Fourteen years after failing to deliver health reform for her husband’s White House, Sen. Hillary Rodham Clinton (D-N.Y.) will play a key role in advancing the issue in 2009 — if she remains in the Senate.

Sen. Edward Kennedy (D-Mass.) designated Clinton to head a task force to develop a Senate Democratic proposal to expand health insurance coverage as part of his larger push to move a major overhaul of the U.S. healthcare system next year.

Kennedy’s designation of Clinton as one of three senators to lead a healthcare task force provides her with an opportunity to make a significant contribution to an issue that has defined her political career.

Clinton, however, may have her sights on foreign policy, not domestic concerns. She is reportedly under consideration to serve as President-elect Barack Obama’s secretary of State, a position that would take her out of the healthcare debate.

Clinton is a junior member of the Health, Education, Labor and Pensions Committee, which Kennedy chairs, but has been a prominent Democratic voice on healthcare issues dating back to President Clinton’s first term, when she led the administration’s ultimately unsuccessful effort to reform healthcare.

Were Clinton to remain in Congress, there are no clear avenues for her to assume a formal leadership position or chair a committee.

Being given a influential position on health reform may serve as some consolation, and expanding healthcare coverage is arguably the most important and contentious component of the Democratic health reform platform.

During the primary campaign, Clinton and Obama frequently clashed over healthcare. The biggest point of dissension was whether individuals should be required by law to obtain some form of health coverage: Clinton said yes, Obama said no.

Kennedy and his aides have repeatedly indicated that they will base their legislation on Obama’s health plan, but they not have not disclosed whether the bill would include such a mandate.
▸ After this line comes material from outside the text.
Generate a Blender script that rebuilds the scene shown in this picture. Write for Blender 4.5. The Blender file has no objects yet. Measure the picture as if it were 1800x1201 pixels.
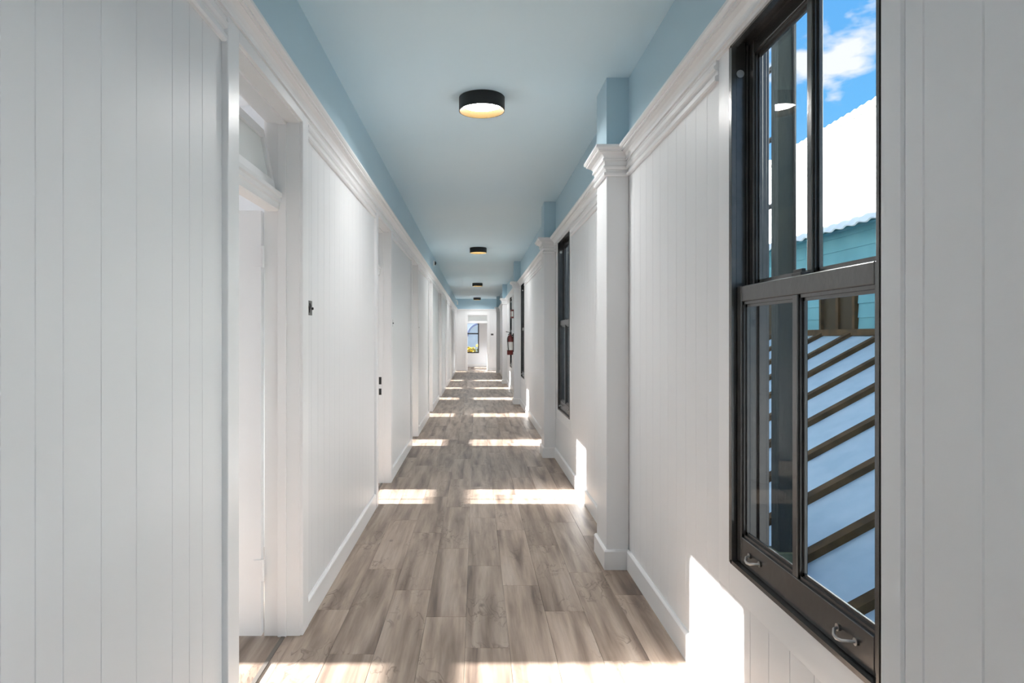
import bpy, math, random
from mathutils import Vector

# ------------------------------------------------------------------ scene, camera, sky, sun, exposure
scene = bpy.context.scene
C = scene.collection
random.seed(7)
vs = scene.view_settings
vs.view_transform = 'Standard'; vs.look = 'None'; vs.gamma = 1.0; vs.use_curve_mapping = False
vs.exposure = 1.42
cy = scene.cycles
cy.use_denoising = True
cy.max_bounces = 8; cy.diffuse_bounces = 6; cy.glossy_bounces = 4; cy.transparent_max_bounces = 16
cy.use_adaptive_sampling = True; cy.adaptive_threshold = 0.03
cy.sample_clamp_indirect = 6.0
cy.caustics_reflective = False; cy.caustics_refractive = False

F, VX, VY, EYE = 1200.0, 837.0, 592.0, 1.40          # focal length in pixels, vanishing point, eye height
cam = bpy.data.cameras.new('camera'); cam_o = bpy.data.objects.new('camera', cam); C.objects.link(cam_o)
cam_o.location = (0, 0, EYE); cam_o.rotation_euler = (math.pi/2, 0, 0)
cam.sensor_width = 36; cam.lens = 36*F/1800
cam.shift_x = (900-VX)/1800; cam.shift_y = -(600.5-VY)/1800
cam.clip_start = 0.02; cam.clip_end = 500
scene.camera = cam_o

SKY_STRENGTH, SUN_STRENGTH, LAMP_STRENGTH = 0.42, 15.5, 56.0
TAN_E = 0.35
w = bpy.data.worlds.new('sky'); scene.world = w; w.use_nodes = True
nt = w.node_tree; nt.nodes.clear()
N = nt.nodes.new; L = nt.links.new
out = N('ShaderNodeOutputWorld'); bg = N('ShaderNodeBackground'); bg.inputs['Strength'].default_value = SKY_STRENGTH
tc = N('ShaderNodeTexCoord'); sep = N('ShaderNodeSeparateXYZ'); L(tc.outputs['Generated'], sep.inputs[0])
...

Despite Obama’s position during the campaign, he would be unlikely to oppose a major Democratic healthcare bill on that point alone.

Kennedy also assigned Sen. Tom Harkin (D-Iowa) to lead the committee’s efforts on prevention and public health and Sen. Barbara Mikulski (D-Md.) to tackle healthcare quality.

“Our committee is fortunate to have the services of major leaders who are committed to improving healthcare for the American people. Sen. Harkin, Sen. Mikulski and Sen. Clinton have generously offered to step forward and assume an expanded role on critical aspects of health reform,” Kennedy said in a statement.

Senate Finance Committee Chairman Max Baucus (D-Mont.), who controls a large portion of the jurisdiction over health reform in the Senate, issued a white paper laying out options for health reform, which include an individual mandate. Sen. Ron Wyden (D-Ore.), another key lawmaker on health issues, is the author of a bipartisan bill that also has a mandate.